Recorded information:

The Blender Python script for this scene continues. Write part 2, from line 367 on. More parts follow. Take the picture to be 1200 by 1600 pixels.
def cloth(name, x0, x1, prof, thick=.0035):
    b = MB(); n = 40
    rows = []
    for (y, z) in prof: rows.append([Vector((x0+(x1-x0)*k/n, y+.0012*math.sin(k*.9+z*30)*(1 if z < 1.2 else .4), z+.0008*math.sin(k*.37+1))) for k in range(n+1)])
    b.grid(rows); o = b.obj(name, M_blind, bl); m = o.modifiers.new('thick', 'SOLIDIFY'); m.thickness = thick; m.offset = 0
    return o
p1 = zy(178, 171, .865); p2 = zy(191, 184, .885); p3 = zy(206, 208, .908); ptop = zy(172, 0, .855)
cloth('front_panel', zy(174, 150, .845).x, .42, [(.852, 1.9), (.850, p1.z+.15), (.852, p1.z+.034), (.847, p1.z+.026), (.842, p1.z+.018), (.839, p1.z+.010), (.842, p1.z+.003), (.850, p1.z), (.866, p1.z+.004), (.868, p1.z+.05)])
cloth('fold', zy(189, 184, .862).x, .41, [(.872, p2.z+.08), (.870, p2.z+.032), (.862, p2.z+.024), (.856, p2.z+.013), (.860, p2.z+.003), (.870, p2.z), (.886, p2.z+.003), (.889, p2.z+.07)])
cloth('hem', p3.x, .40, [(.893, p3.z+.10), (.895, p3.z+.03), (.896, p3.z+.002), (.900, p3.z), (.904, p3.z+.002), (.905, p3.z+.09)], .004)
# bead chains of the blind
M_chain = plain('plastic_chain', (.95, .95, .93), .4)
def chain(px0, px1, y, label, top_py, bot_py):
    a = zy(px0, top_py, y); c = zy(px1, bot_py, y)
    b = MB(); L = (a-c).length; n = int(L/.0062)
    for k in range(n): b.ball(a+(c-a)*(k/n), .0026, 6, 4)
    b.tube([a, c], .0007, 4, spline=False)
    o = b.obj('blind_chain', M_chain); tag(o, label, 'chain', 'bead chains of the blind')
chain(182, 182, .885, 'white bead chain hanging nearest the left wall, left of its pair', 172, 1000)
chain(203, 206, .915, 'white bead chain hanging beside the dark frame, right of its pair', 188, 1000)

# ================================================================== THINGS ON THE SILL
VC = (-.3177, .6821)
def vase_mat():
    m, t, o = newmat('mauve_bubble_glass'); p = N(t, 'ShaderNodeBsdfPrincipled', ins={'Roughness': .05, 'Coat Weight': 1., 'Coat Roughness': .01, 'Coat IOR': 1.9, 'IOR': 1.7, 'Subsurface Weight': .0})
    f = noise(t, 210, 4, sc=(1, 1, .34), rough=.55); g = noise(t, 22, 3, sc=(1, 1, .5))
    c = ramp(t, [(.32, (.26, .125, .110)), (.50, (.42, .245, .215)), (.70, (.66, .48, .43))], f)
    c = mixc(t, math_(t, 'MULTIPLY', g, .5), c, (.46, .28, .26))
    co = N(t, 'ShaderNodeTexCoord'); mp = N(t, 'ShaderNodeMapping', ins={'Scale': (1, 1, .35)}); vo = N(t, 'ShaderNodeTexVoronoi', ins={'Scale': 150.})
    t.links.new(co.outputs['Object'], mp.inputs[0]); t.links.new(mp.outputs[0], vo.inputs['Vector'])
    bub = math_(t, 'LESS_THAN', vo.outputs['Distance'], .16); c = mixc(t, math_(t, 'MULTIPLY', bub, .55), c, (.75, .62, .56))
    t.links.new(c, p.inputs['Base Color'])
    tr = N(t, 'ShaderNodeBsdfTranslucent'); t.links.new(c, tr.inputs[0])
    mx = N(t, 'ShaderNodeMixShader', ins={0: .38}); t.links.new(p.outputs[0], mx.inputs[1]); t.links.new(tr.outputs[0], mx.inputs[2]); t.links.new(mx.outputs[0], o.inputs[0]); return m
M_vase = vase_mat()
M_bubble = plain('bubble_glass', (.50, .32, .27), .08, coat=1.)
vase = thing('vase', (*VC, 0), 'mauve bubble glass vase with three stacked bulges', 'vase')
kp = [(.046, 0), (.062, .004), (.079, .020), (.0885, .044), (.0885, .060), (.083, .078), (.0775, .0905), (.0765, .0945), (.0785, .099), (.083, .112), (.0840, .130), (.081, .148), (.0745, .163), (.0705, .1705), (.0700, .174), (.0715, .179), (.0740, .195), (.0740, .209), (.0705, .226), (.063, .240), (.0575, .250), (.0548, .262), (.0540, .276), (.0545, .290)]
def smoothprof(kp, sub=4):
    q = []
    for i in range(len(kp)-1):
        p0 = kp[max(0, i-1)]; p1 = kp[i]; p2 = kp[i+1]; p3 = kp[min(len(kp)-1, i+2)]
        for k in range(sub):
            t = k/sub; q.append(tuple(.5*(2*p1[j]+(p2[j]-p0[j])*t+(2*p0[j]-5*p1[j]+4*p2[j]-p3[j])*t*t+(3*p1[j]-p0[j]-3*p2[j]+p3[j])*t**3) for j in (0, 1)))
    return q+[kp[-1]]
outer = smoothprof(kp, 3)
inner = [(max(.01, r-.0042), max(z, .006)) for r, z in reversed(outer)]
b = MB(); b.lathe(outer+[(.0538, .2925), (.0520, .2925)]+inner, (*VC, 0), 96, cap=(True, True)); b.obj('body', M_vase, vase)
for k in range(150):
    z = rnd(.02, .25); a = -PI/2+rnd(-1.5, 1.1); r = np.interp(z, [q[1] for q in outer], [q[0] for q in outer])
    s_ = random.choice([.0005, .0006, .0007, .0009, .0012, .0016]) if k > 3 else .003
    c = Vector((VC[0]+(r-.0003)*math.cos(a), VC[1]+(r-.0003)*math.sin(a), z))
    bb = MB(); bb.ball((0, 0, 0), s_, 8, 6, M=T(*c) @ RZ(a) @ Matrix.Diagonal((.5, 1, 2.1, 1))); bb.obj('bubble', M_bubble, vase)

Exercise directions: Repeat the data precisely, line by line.

Reply to the exercise:
The Blender Python script for this scene continues. Write part 2, from line 367 on. More parts follow. Take the picture to be 1200 by 1600 pixels.
def cloth(name, x0, x1, prof, thick=.0035):
    b = MB(); n = 40
    rows = []
    for (y, z) in prof: rows.append([Vector((x0+(x1-x0)*k/n, y+.0012*math.sin(k*.9+z*30)*(1 if z < 1.2 else .4), z+.0008*math.sin(k*.37+1))) for k in range(n+1)])
    b.grid(rows); o = b.obj(name, M_blind, bl); m = o.modifiers.new('thick', 'SOLIDIFY'); m.thickness = thick; m.offset = 0
    return o
p1 = zy(178, 171, .865); p2 = zy(191, 184, .885); p3 = zy(206, 208, .908); ptop = zy(172, 0, .855)
cloth('front_panel', zy(174, 150, .845).x, .42, [(.852, 1.9), (.850, p1.z+.15), (.852, p1.z+.034), (.847, p1.z+.026), (.842, p1.z+.018), (.839, p1.z+.010), (.842, p1.z+.003), (.850, p1.z), (.866, p1.z+.004), (.868, p1.z+.05)])
cloth('fold', zy(189, 184, .862).x, .41, [(.872, p2.z+.08), (.870, p2.z+.032), (.862, p2.z+.024), (.856, p2.z+.013), (.860, p2.z+.003), (.870, p2.z), (.886, p2.z+.003), (.889, p2.z+.07)])
cloth('hem', p3.x, .40, [(.893, p3.z+.10), (.895, p3.z+.03), (.896, p3.z+.002), (.900, p3.z), (.904, p3.z+.002), (.905, p3.z+.09)], .004)
# bead chains of the blind
M_chain = plain('plastic_chain', (.95, .95, .93), .4)
def chain(px0, px1, y, label, top_py, bot_py):
    a = zy(px0, top_py, y); c = zy(px1, bot_py, y)
    b = MB(); L = (a-c).length; n = int(L/.0062)
    for k in range(n): b.ball(a+(c-a)*(k/n), .0026, 6, 4)
    b.tube([a, c], .0007, 4, spline=False)
    o = b.obj('blind_chain', M_chain); tag(o, label, 'chain', 'bead chains of the blind')
chain(182, 182, .885, 'white bead chain hanging nearest the left wall, left of its pair', 172, 1000)
chain(203, 206, .915, 'white bead chain hanging beside the dark frame, right of its pair', 188, 1000)

# ================================================================== THINGS ON THE SILL
VC = (-.3177, .6821)
def vase_mat():
    m, t, o = newmat('mauve_bubble_glass'); p = N(t, 'ShaderNodeBsdfPrincipled', ins={'Roughness': .05, 'Coat Weight': 1., 'Coat Roughness': .01, 'Coat IOR': 1.9, 'IOR': 1.7, 'Subsurface Weight': .0})
    f = noise(t, 210, 4, sc=(1, 1, .34), rough=.55); g = noise(t, 22, 3, sc=(1, 1, .5))
    c = ramp(t, [(.32, (.26, .125, .110)), (.50, (.42, .245, .215)), (.70, (.66, .48, .43))], f)
    c = mixc(t, math_(t, 'MULTIPLY', g, .5), c, (.46, .28, .26))
    co = N(t, 'ShaderNodeTexCoord'); mp = N(t, 'ShaderNodeMapping', ins={'Scale': (1, 1, .35)}); vo = N(t, 'ShaderNodeTexVoronoi', ins={'Scale': 150.})
    t.links.new(co.outputs['Object'], mp.inputs[0]); t.links.new(mp.outputs[0], vo.inputs['Vector'])
    bub = math_(t, 'LESS_THAN', vo.outputs['Distance'], .16); c = mixc(t, math_(t, 'MULTIPLY', bub, .55), c, (.75, .62, .56))
    t.links.new(c, p.inputs['Base Color'])
    tr = N(t, 'ShaderNodeBsdfTranslucent'); t.links.new(c, tr.inputs[0])
    mx = N(t, 'ShaderNodeMixShader', ins={0: .38}); t.links.new(p.outputs[0], mx.inputs[1]); t.links.new(tr.outputs[0], mx.inputs[2]); t.links.new(mx.outputs[0], o.inputs[0]); return m
M_vase = vase_mat()
M_bubble = plain('bubble_glass', (.50, .32, .27), .08, coat=1.)
vase = thing('vase', (*VC, 0), 'mauve bubble glass vase with three stacked bulges', 'vase')
kp = [(.046, 0), (.062, .004), (.079, .020), (.0885, .044), (.0885, .060), (.083, .078), (.0775, .0905), (.0765, .0945), (.0785, .099), (.083, .112), (.0840, .130), (.081, .148), (.0745, .163), (.0705, .1705), (.0700, .174), (.0715, .179), (.0740, .195), (.0740, .209), (.0705, .226), (.063, .240), (.0575, .250), (.0548, .262), (.0540, .276), (.0545, .290)]
def smoothprof(kp, sub=4):
    q = []
    for i in range(len(kp)-1):
        p0 = kp[max(0, i-1)]; p1 = kp[i]; p2 = kp[i+1]; p3 = kp[min(len(kp)-1, i+2)]
        for k in range(sub):
            t = k/sub; q.append(tuple(.5*(2*p1[j]+(p2[j]-p0[j])*t+(2*p0[j]-5*p1[j]+4*p2[j]-p3[j])*t*t+(3*p1[j]-p0[j]-3*p2[j]+p3[j])*t**3) for j in (0, 1)))
    return q+[kp[-1]]
outer = smoothprof(kp, 3)
inner = [(max(.01, r-.0042), max(z, .006)) for r, z in reversed(outer)]
b = MB(); b.lathe(outer+[(.0538, .2925), (.0520, .2925)]+inner, (*VC, 0), 96, cap=(True, True)); b.obj('body', M_vase, vase)
for k in range(150):
    z = rnd(.02, .25); a = -PI/2+rnd(-1.5, 1.1); r = np.interp(z, [q[1] for q in outer], [q[0] for q in outer])
    s_ = random.choice([.0005, .0006, .0007, .0009, .0012, .0016]) if k > 3 else .003
    c = Vector((VC[0]+(r-.0003)*math.cos(a), VC[1]+(r-.0003)*math.sin(a), z))
    bb = MB(); bb.ball((0, 0, 0), s_, 8, 6, M=T(*c) @ RZ(a) @ Matrix.Diagonal((.5, 1, 2.1, 1))); bb.obj('bubble', M_bubble, vase)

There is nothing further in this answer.